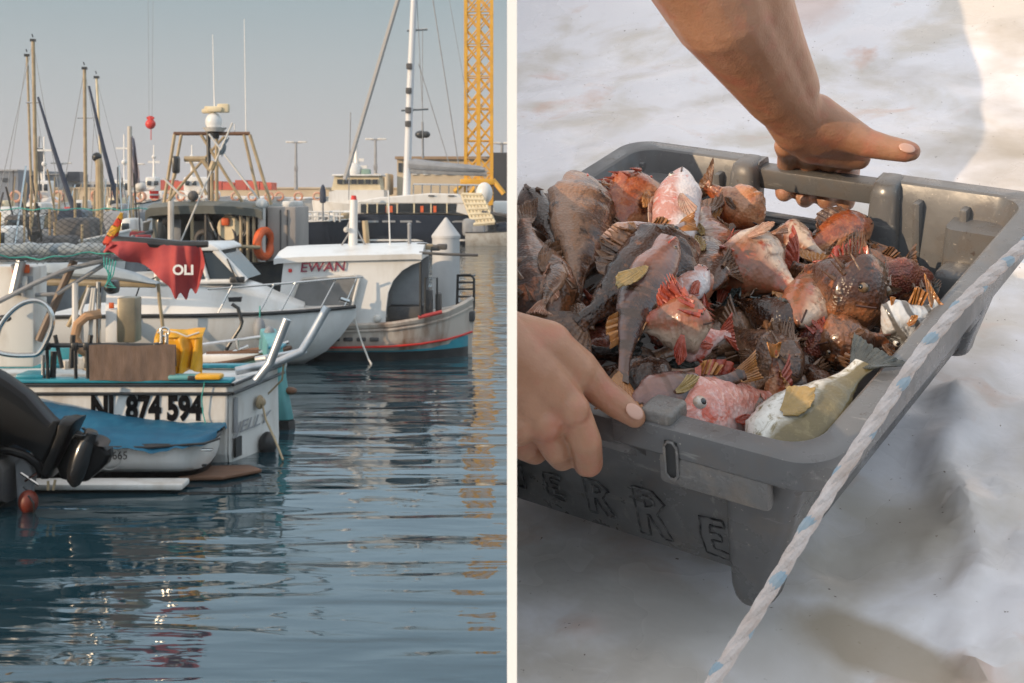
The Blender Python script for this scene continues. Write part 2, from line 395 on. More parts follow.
    MB().box2(q(94, 283, .35), q(104, 297, .55), bev=.03).sphere(q(99, 290, .33), .05).build('deck_light', black, t)
    MB().box2(q(100, 305, .28), q(105, 311, .3), bev=.004).build('signal_lens', orange, t)
    for (a, b, r_, m, nm, d) in (((65, 285), (65, 368), .03, white, 'post', .3), ((89, 284), (89, 368), .024, steel, 'post', .3),
            ((61, 262), (24, 345), .04, mat('brown_strut', (.16, .11, .08), rough=.5), 'strut', .4), ((95, 266), (47, 296), .02, greyp, 'strut', .3),
            ((78, 288), (56, 330), .022, tan, 'strut', .35), ((45, 297), (0, 299), .02, greyp, 'strut', .4), ((43, 355), (43, 382), .018, steel, 'post', 0),
            ((55, 335), (62, 368), .02, black, 'rod_holder', .0), ((73, 335), (71, 368), .025, black, 'rod_holder', .0), ((91, 335), (86, 368), .022, black, 'rod_holder', .0), ((52, 352), (51, 378), .03, black, 'rod_holder', .05)):
        MB().tube([q(*a, d), q(*b, d)], r_, 8).build(nm, m, t)
    MB().tube([q(93, 316, .25), q(80, 318, .2), q(71, 326, .2), q(68, 340, .2), q(74, 352, .2), q(84, 357, .2)], .045, 10).build('coiled_hose', mat('tan_hose', (.45, .26, .14), rough=.7), t)
    for k, (x0_, x1_) in enumerate(((80, 73), (86, 80), (84, 82))):
        MB().tube([q(x0_, 290, .28), q(x1_+(4 if k % 2 else -1), 312, .28), q(x1_, 345, .28), q(x1_+3, 366, .28)], .018, 6).build('hose', rope_w, t)
    for i in range(10):
        random.seed(i+50); px = 50+i*11; 
        MB().box(q(px, 372+random.uniform(-3, 2), .55), (.12, .12, random.uniform(.06, .16)), rz=random.random(), bev=.01).build('deck_gear', random.choice([dkgrey, white2, greyp, tan]), t)
    # awning frame
    MB().tube([q(-60, 259.5, .3), q(75, 259, .3), q(132, 258, .3)], .028, 8).build('awning_frame', greyp, t)
    MB().tube([q(-60, 264, .9), q(140, 262, .9)], .03, 8).build('awning_frame', greyp, t)
    MB().tube([q(-20, 310, .1), q(30, 284, .15), q(62, 270, .2), q(108, 259, .3)], .023, 8).build('awning_frame', greyp, t)
    MB().tube([q(2, 297, .3), q(10, 262, .3)], .05, 8).build('awning_frame', alu, t)
    MB().tube([q(13, 299, .3), q(1, 266, .3)], .02, 8).build('awning_frame', greyp, t)
    ring = []
    for i, px in enumerate(range(-60, 112, 6)):
        c = q(px, 250+.6*math.sin(px*.2), .15); r_ = (.058+.006*math.sin(px*.33))*(1 if px < 106 else .8)
        ring.append([c+Vector((0, r_*math.cos(a*math.pi/7), r_*math.sin(a*math.pi/7)*(1+.08*math.sin(a*3+px)))) for a in range(14)])
    MB().loft(ring).build('rolled_awning', ltcloth, t)
    MB().tube([q(110, 250, .15), q(128, 252, .1)], .02, 8).build('awning_pole', black, t)
    # steel hoop
    MB().tube(crom([q(*p, -.1) for p in ((1, 350), (0, 341), (4, 326), (14, 312), (26, 303), (38, 300), (48, 303), (55, 313), (55.5, 325), (50, 340), (42, 352), (30, 354), (14, 353.5))]), .024, 10, closed=True).build('steel_hoop', steel, t)
    for (a, b) in (((21, 362), (-8, 415)), ((8, 355), (-12, 400))):
        MB().tube([q(*a, -.8), q(*b, -.85)], .028, 10).build('ladder_tube', alu, t)
    MB().sphere(q(6, 318, -.05), .05, (1.4, .7, .7), 8).build('hoop_knob', black, t)
    # side clutter
    for (a, b, m) in (((4, 278), (16, 290), white2), ((6, 281), (12, 296), yellow), ((0, 266), (18, 275), orange)):
        MB().box2(q(*a, .30), q(*b, .33), bev=.015).build('float', m, t)
    return t
nl_boat()

def flags():
    Y = 12.9
    q = lambda x, y, d=0: P(x, y, Y)+Vector((0, d, 0))
    t = empty('red_flag', q(170, 243), 'torn red flag with white letters OLI hanging from a black furled pole', 'flag')
    MB().tube([q(108, 241, .02), q(118, 240.5), q(150, 243), q(180, 245.5), q(208, 244)], [.03, .045, .05, .045, .03], 10).build('pole', black, t)
    top = [(113, 241.5), (127, 241), (145, 242.5), (165, 244), (185, 245.5), (200, 246), (203, 258), (207, 271)]
    # cloth in strips: for each u, top & bottom y
    prof = [(110, 241, 249), (117, 241, 252), (122, 241, 256), (127, 241, 262), (133, 241.5, 262), (140, 242, 263), (148, 243, 267), (155, 243.5, 272), (162, 244, 277), (168, 244.5, 283), (173, 245, 286), (177, 245.3, 301), (179, 245.3, 298), (181, 245.5, 289), (185, 245.5, 303), (187, 245.5, 298), (188.5, 245.6, 290), (192, 245.8, 287), (195, 246, 296), (197, 246, 292), (200, 246, 284), (203, 248, 277), (206, 262, 270)]
    vs = []; n = 14
    for (px, a, b) in prof:
        for j in range(n+1):
            v = j/n; vs.append(q(px, a+(b-a)*v, .06*math.sin(px*.13+v*2)*(.3+v)-.05+.025*math.sin(px*.45)))
    fs = [[i*(n+1)+j, (i+1)*(n+1)+j, (i+1)*(n+1)+j+1, i*(n+1)+j+1] for i in range(len(prof)-1) for j in range(n)]
    MB().add(vs, fs).build('cloth', redcl, t, solid=.004, sub=1)
    MB().grid(lambda u, v: q(106+u*19, 243+v*9+u*2, -.05+.05*math.sin(u*9+v*4)), 16, 8).build('folded_cloth', redcl, t, solid=.004)
    text('OLI', .125, frameM(q(187, 269.5, -.15), (1, 0, 0), (-.18, 0, 1)), whink, t, off=.004, sx=1.0)
    t = empty('pennant', q(114, 243), 'rolled red and yellow flag standing upright above the awning', 'flag')
    cols = [yellow, redor, yellow, redor]; 
    ys = [(121.5, 214, 1.2), (119.5, 219, 3.6), (116.5, 226, 5.2), (112.5, 235, 6.6), (109, 242.5, 6.8)]
    for i in range(4):
        r_ = []
        for k in range(5):
            s = k/4; px = ys[i][0]*(1-s)+ys[i+1][0]*s; py = ys[i][1]*(1-s)+ys[i+1][1]*s; w = (ys[i][2]*(1-s)+ys[i+1][2]*s)*Y/F
            r_.append([q(px, py)+Vector((w*math.cos(a*math.pi/5), w*.5*math.sin(a*math.pi/5), .25*w*math.cos(a*math.pi/5)+.02*math.sin(a*2+i))) for a in range(10)])
        MB().loft(r_).build('yellow_band' if i % 2 == 0 else 'red_band', cols[i] if i % 2 == 0 else mat('flag_red', (.6, .06, .02), (.5, .04, .02), sc=9, rough=.7), t)
    MB().tube([q(108, 243.5, .03), q(122.5, 212.5, .03)], .008, 6).build('pole', tan, t)
    # fishing net
    t = empty('fishing_net', q(40, 250, -.1), 'dark diamond mesh net hanging from a teal line over the awning', 'net')
    nb = MB(); Yn = -.12
    def npt(px, py): return q(px, py+2.5*math.sin(px*.05)*(py-210)/40+1.2*math.sin(px*.21), Yn+.05*math.sin(px*.09)+.004*(py-210))
    for k in range(-8, 32):
        for sg in (1, -1):
            x0 = -40+k*7.4 if sg > 0 else -40+k*7.4
            pts = []
            for j in range(13):
                py = 209+j*4.3; px = x0+sg*j*5.6
                if -50 < px < 118: pts.append(npt(px, py))
            if len(pts) > 1: nb.tube(pts, .0022, 4)
    nb.build('mesh', netm, t)
    MB().tube([npt(px, 209) for px in range(-50, 155, 8)], .005, 5).build('head_line', rope_g, t)
    MB().tube([npt(px, 256) for px in range(-50, 125, 8)], .007, 5).build('foot_line', rope_g, t)
    for k in range(5):
        MB().tube([q(107+k*3, 256+k, -.1), q(108+k*2.2, 266+k*2, -.12), q(114-k*1.5, 274+k*3, -.1), q(112+k*1.8, 281+k*1.5, -.1)], .006, 5).build('loose_twine', rope_g, t)
    MB().tube([q(3, 212, -.1), q(2, 246, -.1)], .022, 6).build('float_stick', yellow, t)
    # yellow oilskin bag
    Yb = 13.4; b = lambda x, y, d=0: P(x, y, Yb)+Vector((0, d, 0))
    t = empty('yellow_bag', b(181, 350), 'bright yellow oilskin bag hanging by its strap behind the rail', 'bag')
    def cl(u, v):
        py = 329.5+v*(41+3*math.sin(u*7)); xl = 159+14*min(1, v*2.2)**1.5+2*v; xr = 206-3*v
        if u < .3 and v < .32: xl = 158
        x = xl+(xr-xl)*u
        return b(x, py+1.5*math.sin(u*5)*(1-v), -.12*math.sin(min(1, v*5)*math.pi/2)-.045*math.sin(u*15+v*2.5)*(.3+v)+.02*math.sin(u*34+v*7)*v)
    MB().grid(cl, 40, 26).build('bag_cloth', yellow, t, solid=.012)
    MB().grid(lambda u, v: b(160+45*u, 329.5+7*v-.5*math.sin(u*6), -.14+.10*(1-v)+.02*math.sin(u*13)), 24, 4).build('bag_flap', yellow, t, solid=.014)
    MB().tube([b(160, 332, -.1), b(164, 329, -.1), b(180, 331, -.13), b(190, 335, -.14), b(202, 331, -.12)], .008, 6).build('strap', rope_w, t)
    MB().sphere(b(174, 359, -.14), .018).build('snap', black, t)
flags()

# ================================================================== DINGHY + OUTBOARD
def dinghy():
    Y = 12.1
    q = lambda x, y, d=0: P(x, y, Y)+Vector((0, d, 0))
    t = empty('dinghy', Vector((q(130, 0).x, Y+.5, 0)), 'small white dinghy marked 665 with rounded stern under a bright blue cover', 'dinghy')
    def half(px_r, py, w, inset):  # plan curve, front side then rounded stern at right then back
        z = q(0, py).z; xr = q(px_r-11, 0).x; pts = []
        xl = q(-60, 0).x
        n = 26; rd = w*.9
        pts.append(Vector((xl, Y+inset, z)))
        pts.append(Vector((xl+.8, Y+inset, z)))
        for i in range(n+1):
            a = -math.pi/2+math.pi*i/n
            ca, sa = math.cos(a), math.sin(a)
            pts.append(Vector((xr-rd+rd*(abs(ca)**.55)*(1 if ca >= 0 else -1), Y+inset+w+w*(abs(sa)**.8)*(1 if sa > 0 else -1), z)))
        pts.append(Vector((xl+.8, Y+inset+2*w, z))); pts.append(Vector((xl, Y+inset+2*w, z)))
        return pts
    MB().loft([half(213.5, 447.5, .55, 0), half(214, 452, .55, 0), half(213, 462, .54, .01), half(211, 469, .50, .04), half(208, 474, .42, .10)]).build('hull', white, t, angle=50)
    MB().loft([half(216, 443.5, .57, -.02), half(217, 445.5, .58, -.035), half(216, 448, .57, -.02)]).build('rub_rail', black, t)
    MB().loft([half(209, 474.2, .43, .1), half(205, 482, .38, .14), half(198, 500, .2, .3)]).build('bottom_paint', gloss, t)
    MB().box2(P(-60, 484.5, 11.72), P(182, 490.5, 11.72)+Vector((0, .28, 0)), bev=.015).build('outer_strake', white2, t)
    # cover cloth: humped with a ridge
    def cov(u, v):
        px = -30+u*238; 
        tp = 402+(px-38)*.195 if px < 126 else 419+(px-126)*.06
        z_top = P(0, tp, Y+.92).z; edge = 441+2*math.sin(px*.09) + (-3*max(0, (px-182)/26))
        ze = q(0, edge).z; a = (v-.5)*2; w = .61
        endk = max(0, 1-((u-.8)/.2)**4) if u > .8 else 1
        h = ze+(z_top-ze)*(1-abs(a)**2.6)*(.35+.65*endk)
        if abs(a) > .86: h = ze-(abs(a)-.86)*.5+.008*math.sin(px*.15)+.006*math.sin(px*.4)
        yy = Y+.55+a*w*(.3+.7*math.sqrt(max(0, endk)))*1.02
        wr = .004*math.sin(px*.12+v*14)+.012*noise.noise(Vector((px*.05, v*5, 0)))+.006*noise.noise(Vector((px*.15, v*12, 3)))
        return (q(px, 0).x, yy+wr, h+wr)
    c = MB().grid(cov, 90, 26).build('boat_cover', bluecloth, None, solid=.006, sub=1)
    tag(c, 'bright blue fabric cover draped over the dinghy marked 665', 'cover')
    text('665', .1, frameM(q(120.5, 455.5, -.018), (1, 0, 0), (0, 0, 1)), dkgrey, t, 'hull_number', sx=.9)
    MB().torus(q(110, 458, -.01), .1, .004, (0, 1, 0)).build('hull_emblem', mat('pale_emblem', (.45, .45, .44), rough=.5), t)
    MB().box2(q(201, 449, -.02), q(212, 451, .05), bev=.005).build('cleat', steel, t)
    MB().box2(q(201, 465, .02), q(206, 467, .06), bev=.004).build('cleat', black, t)
    MB().tube([q(-60, 446.5, -.04), q(40, 446, -.045), q(150, 446.5, -.045), q(205, 443, -.03), q(217, 440.5, .1)], .012, 6).build('lashing', black, t)
    # swim platform
    w = MB().prism([P(178, 477.5, 12.2), P(222, 476.5, 12.2), P(262, 469, 12.55), P(250, 464.5, 12.9), P(186, 466, 12.8)], (0, 0, -.03)).build('swim_platform', woodb, None, smooth=False, bevel=.008)
    # give it a bracket reaching under the NL boat
    tag(w, 'brown varnished plank platform just above the water beside the dinghy', 'platform')
    return t
dinghy()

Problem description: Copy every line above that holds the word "from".

Exercise response:
The Blender Python script for this scene continues. Write part 2, from line 395 on. More parts follow.
    t = empty('red_flag', q(170, 243), 'torn red flag with white letters OLI hanging from a black furled pole', 'flag')
    t = empty('fishing_net', q(40, 250, -.1), 'dark diamond mesh net hanging from a teal line over the awning', 'net')